Why would I want to convert to a condominium?
In general, the value and marketability of a condominium unit is greater than that of a cooperative. Shareholders will "own" their condominium units. Condominium units are easily transferred and financing is generally more available. Increased transferability makes units more marketable, and thus more valuable. Public understanding of condominiums and the availability of financing makes condominiums a better choice in many real estate markets. Your property values are anticipated to rise and it is expected that your property will be more marketable as a condominium unit than as a cooperative apartment. The value of your real estate will rise reflecting the increased value of your unit.
After I convert, what am I responsible for and what are my rights?
Once you become a condominium unit owner, unlike a cooperative shareholder you will not be responsible for any portion of the tax deficiencies created by non-payment of maintenance fees by your fellow shareholders.
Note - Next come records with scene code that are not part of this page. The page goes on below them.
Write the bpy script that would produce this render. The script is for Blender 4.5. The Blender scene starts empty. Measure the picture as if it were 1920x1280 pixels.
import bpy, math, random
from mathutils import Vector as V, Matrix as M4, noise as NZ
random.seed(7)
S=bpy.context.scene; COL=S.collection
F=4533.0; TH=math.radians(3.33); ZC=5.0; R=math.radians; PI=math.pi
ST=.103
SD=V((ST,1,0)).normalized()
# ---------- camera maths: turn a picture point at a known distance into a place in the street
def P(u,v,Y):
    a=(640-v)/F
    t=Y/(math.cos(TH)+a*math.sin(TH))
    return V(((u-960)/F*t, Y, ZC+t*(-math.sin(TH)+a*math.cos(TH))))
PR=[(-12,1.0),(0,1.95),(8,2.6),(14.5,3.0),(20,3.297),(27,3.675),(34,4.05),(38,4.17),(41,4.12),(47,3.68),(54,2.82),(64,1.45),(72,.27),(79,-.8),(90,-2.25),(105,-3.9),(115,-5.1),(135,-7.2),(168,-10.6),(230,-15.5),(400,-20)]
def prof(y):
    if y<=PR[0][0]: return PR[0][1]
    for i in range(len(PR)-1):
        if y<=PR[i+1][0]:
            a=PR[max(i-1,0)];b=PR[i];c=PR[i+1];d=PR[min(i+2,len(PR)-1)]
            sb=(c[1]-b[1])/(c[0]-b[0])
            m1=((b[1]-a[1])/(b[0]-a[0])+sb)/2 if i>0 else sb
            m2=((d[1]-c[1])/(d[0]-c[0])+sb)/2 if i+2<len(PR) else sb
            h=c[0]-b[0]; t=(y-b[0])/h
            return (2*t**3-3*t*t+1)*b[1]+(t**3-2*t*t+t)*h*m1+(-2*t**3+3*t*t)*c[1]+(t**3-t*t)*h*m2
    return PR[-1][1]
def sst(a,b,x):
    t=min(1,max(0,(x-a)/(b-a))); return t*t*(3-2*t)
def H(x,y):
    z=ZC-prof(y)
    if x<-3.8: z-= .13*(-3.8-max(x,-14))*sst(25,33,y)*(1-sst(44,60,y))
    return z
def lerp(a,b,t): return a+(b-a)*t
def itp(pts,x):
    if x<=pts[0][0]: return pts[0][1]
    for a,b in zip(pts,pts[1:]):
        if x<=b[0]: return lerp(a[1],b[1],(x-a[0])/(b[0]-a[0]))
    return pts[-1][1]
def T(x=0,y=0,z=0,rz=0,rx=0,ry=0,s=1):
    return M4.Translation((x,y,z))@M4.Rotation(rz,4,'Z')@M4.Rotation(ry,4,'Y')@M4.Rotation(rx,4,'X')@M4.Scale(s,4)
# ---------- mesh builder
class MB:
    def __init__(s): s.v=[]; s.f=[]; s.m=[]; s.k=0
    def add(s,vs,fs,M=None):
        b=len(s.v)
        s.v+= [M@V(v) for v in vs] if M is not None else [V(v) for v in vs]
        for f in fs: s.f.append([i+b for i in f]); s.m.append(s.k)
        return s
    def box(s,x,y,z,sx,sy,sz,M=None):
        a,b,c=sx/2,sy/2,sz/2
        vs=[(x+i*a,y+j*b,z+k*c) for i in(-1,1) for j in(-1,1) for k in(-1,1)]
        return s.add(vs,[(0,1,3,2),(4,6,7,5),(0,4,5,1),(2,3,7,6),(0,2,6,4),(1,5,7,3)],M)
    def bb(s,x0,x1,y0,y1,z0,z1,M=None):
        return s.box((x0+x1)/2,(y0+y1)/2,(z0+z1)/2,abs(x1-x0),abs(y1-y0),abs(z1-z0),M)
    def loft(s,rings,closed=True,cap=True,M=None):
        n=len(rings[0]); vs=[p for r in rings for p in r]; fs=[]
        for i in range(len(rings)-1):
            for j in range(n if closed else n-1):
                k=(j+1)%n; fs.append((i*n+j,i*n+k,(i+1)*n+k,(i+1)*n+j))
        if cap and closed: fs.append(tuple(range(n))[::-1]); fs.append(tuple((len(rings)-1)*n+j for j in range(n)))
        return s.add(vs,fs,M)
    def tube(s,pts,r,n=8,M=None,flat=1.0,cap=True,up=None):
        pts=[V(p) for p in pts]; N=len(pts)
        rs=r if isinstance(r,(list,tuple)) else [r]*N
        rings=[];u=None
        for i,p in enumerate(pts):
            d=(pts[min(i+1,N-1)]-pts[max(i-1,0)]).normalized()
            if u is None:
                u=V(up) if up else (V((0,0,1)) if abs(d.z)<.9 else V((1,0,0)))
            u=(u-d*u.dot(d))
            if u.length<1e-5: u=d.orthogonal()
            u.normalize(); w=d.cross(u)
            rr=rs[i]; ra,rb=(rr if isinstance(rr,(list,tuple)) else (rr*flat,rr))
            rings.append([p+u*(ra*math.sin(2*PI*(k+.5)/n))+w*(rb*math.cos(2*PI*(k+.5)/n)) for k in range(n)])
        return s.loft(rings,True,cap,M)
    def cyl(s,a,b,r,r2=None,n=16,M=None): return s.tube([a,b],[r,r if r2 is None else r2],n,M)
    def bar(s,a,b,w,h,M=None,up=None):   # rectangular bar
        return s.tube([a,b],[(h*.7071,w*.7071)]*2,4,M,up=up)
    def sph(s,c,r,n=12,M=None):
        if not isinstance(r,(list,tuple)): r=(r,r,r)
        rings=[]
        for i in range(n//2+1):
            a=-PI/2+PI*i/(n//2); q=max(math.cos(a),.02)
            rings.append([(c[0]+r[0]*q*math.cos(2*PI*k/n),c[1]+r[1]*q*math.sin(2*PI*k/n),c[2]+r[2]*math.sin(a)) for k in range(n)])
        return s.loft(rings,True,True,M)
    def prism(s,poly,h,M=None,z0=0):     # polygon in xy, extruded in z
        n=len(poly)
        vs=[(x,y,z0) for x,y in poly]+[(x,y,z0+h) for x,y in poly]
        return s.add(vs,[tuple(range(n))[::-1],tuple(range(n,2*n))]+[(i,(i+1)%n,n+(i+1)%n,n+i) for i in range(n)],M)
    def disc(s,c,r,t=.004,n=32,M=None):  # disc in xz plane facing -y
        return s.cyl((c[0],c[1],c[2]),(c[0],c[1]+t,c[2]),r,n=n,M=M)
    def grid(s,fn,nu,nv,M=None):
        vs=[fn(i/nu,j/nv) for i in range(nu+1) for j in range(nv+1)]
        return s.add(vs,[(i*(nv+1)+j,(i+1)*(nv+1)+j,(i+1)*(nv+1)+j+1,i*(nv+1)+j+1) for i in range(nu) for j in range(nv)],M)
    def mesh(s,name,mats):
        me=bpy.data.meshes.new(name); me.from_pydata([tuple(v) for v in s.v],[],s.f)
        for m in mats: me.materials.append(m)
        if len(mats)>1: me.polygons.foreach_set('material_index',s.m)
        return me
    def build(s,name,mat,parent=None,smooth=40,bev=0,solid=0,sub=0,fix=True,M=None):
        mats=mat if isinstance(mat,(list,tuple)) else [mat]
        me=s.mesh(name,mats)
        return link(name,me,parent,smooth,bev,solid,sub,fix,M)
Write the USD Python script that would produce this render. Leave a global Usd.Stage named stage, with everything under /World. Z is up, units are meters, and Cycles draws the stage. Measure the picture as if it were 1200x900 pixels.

As a cooperative owner you are and have been in the past contributing to the cooperative's losses resulting from non-payment of maintenance fees and abandonment by shareholders particularly with respect to the mortgage payments and real estate taxes. As condominium owners, everyone will be responsible for their own real estate taxes and mortgage payments. However, maintenance fees will be collected under a common form of ownership, which will require that all unit owners make their monthly payments to the condominium to ensure that all cash requirements are met on a timely basis. Fortunately unpaid maintenance fees are an immediate lien on the title and deed of the unit and therefore and in most cases is recoverable through legal action or at subsequent closing of the condominium unit. Your rights as a condominium owner will be very similar to those of a cooperative owner, however, they will be slightly enhanced with less restrictions on renting your unit, on the ability to finance any portion of your ownership and to conduct your own real estate tax appeals independent of your fellow unit owners. However there may be valid reasons to combine such efforts due to the economies of scale and the strength in unity by all condominium owners in pursuing a common goal.